= REQUEST =
Determine the number of lines in the listing below where the string "this" occurs; answer with the number alone.

= INPUT =
▽
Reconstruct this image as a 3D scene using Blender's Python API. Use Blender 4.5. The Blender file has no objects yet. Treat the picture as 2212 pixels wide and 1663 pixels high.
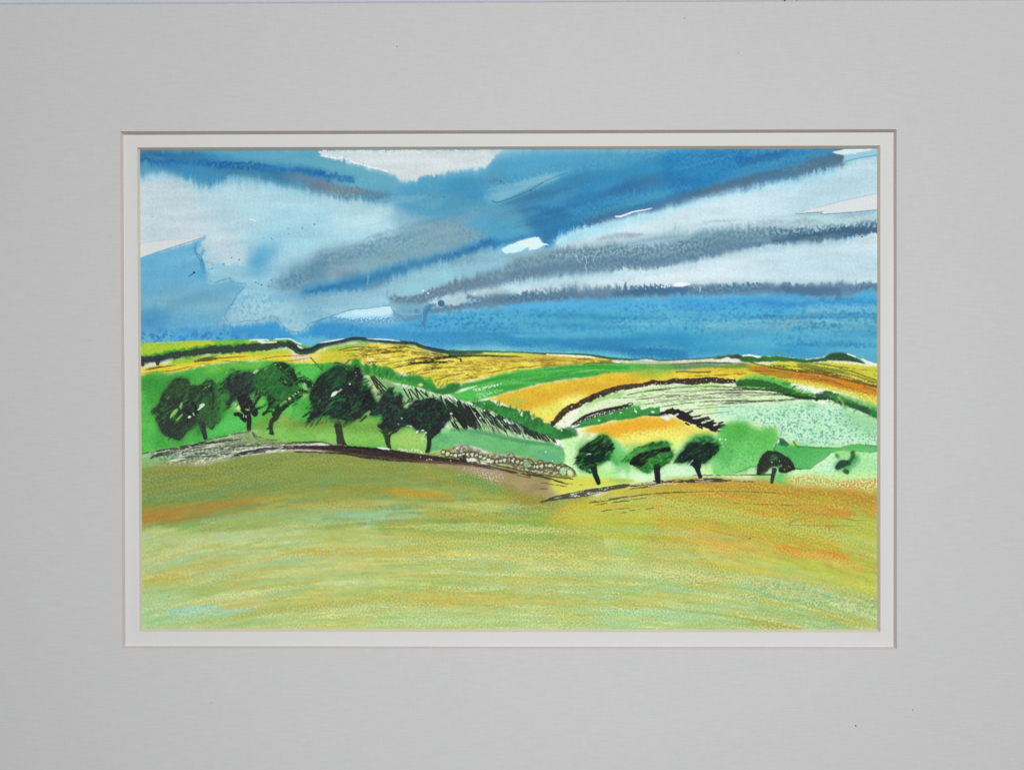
WORLD, KEY, FILL = 0.08, 57.5, 2.0
import numpy as np, math
# ---------------------------------------------------------------- painting engine (paper pixels -> pigment colours)
PX0, PX1, PY0, PY1 = 300.0, 1964.0, 317.0, 1410.0
SC = 0.8
NW, NH = int((PX1-PX0)*SC), int((PY1-PY0)*SC)
f4 = np.float32
gx = (PX0+(np.arange(NW)+.5)/SC).astype(f4); gy = (PY0+(np.arange(NH)+.5)/SC).astype(f4)
X, Y = np.meshgrid(gx, gy)
C = np.zeros((NH, NW, 3), f4)
_r = np.random.RandomState(7)
LAT = _r.rand(256, 256).astype(f4)
def noise(x, y, s=0):
    x = x+s*37.7; y = y+s*91.3
    xi = np.floor(x).astype(np.int32); yi = np.floor(y).astype(np.int32)
    fx = x-xi; fy = y-yi
    fx = fx*fx*(3-2*fx); fy = fy*fy*(3-2*fy)
    x0 = xi & 255; x1 = (xi+1) & 255; y0 = yi & 255; y1 = (yi+1) & 255
    a = LAT[y0, x0]; b = LAT[y0, x1]; c = LAT[y1, x0]; d = LAT[y1, x1]
    return a+(b-a)*fx+(c-a)*fy+(a-b-c+d)*fx*fy
def fbm(x, y, s=0, o=3):
    v = 0; k = .5; t = 0
    for i in range(o):
        v = v+k*noise(x, y, s+i*3+1); t += k; x = x*2.03+3.1; y = y*2.03+1.7; k *= .5
    return v/t
def ss(a, b, x):
    t = np.clip((x-a)/(b-a), 0, 1); return t*t*(3-2*t)
# paper tooth, roughly uniform 0..1, cell about 7 px
def _gb(m, r):
    n = int(math.ceil(r*2.6)); k = np.exp(-.5*(np.arange(-n, n+1)/r)**2); k = (k/k.sum()).astype(f4)
    a = np.pad(m, ((n, n), (0, 0)), mode='wrap'); o = np.zeros_like(m)
    for i, w in enumerate(k): o += w*a[i:i+m.shape[0]]
    a = np.pad(o, ((0, 0), (n, n)), mode='wrap'); o = np.zeros_like(m)
    for i, w in enumerate(k): o += w*a[:, i:i+m.shape[1]]
    return o
def _tooth(r, sd, k=.55):
    w = np.random.RandomState(sd).randn(NH, NW).astype(f4)
    t = _gb(w, r*SC); t = t/t.std()
    u = _gb(w, r*2.2*SC); u = u/u.std()
    t = t-k*u; t = t/t.std()
    return (1/(1+np.exp(-1.7*t))).astype(f4)      # close to uniform 0..1
TOOTH = _tooth(1.8, 3); FINE = _tooth(1.15, 4); BIG = _tooth(2.5, 5)
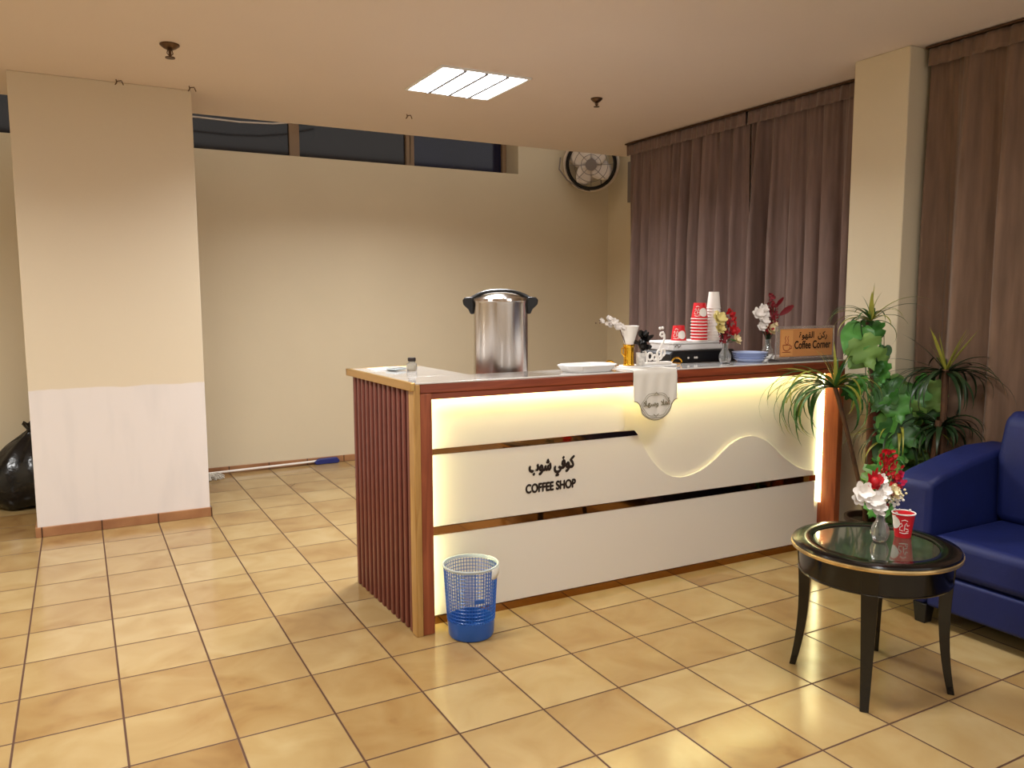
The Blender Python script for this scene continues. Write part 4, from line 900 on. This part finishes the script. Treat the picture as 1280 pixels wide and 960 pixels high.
△
= CORRECT RESULT =
2